Food, clothing, vacations, savings, college tuition, doctors, car payments and golf all remain about the same from region to region.  What elements really are affected by location?  Housing, fuel, some taxes go up.  You must take a look at the individual components of YOUR personal cost of living to see what goes up. In the example cited, an executive moving from Alabama to California might expect to double their housing costs, and will have about a 4-5% increase in state income taxes.  The rest, fuel costs, sales taxes, etc. might be a bit higher, but not significantly (as a percentage of salary).  Our estimate of the actual geographical increase in cost in this example is about $25-30K, not the $84-99K you might see in an on-line calculator.  So the offer at $240K is a more than break even, and definitely not a loss in income.

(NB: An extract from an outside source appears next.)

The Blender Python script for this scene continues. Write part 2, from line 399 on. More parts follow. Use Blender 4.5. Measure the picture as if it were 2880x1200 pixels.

The key point here is that salary differential calculators only apply to a portion of your income that goes to basic costs – not to your entire income.  Be realistic in using tools like on-line calculators.  Create a spreadsheet and look at the actual costs that will change for you, and use that scenario to make a decision.  Know that salary calculators don’t apply as much to upper income people.  Don’t be misled into making a decision that doesn’t reflect your personal situation.

Another thing to keep in mind:  Future employers will look at your comp as a baseline for your next increase.  4-5 years from now, if you later move back to a lower cost area, your next employer will be looking at $250-260K+ in comp, not $210K (what you’d be getting if you stayed at current job).  Although it is true that most employers don’t increase comp upwards to allow for geography in executive hires, it is even more true that employers almost never adjust executive comp down to reflect a move to lower cost areas, so your new comp will be based on the increase you took when you made the change.  Generally speaking, taking a raise now increases your comp for the rest of your career.

We believe that the choice to make a change should be based on fit.  If the new position represents a clearly superior situation – better company, better role, new challenges, better boss, brighter prospects for the future, these are the strongest determining factors.   Be careful not to rule out good opportunities because an on-line calculator led you astray.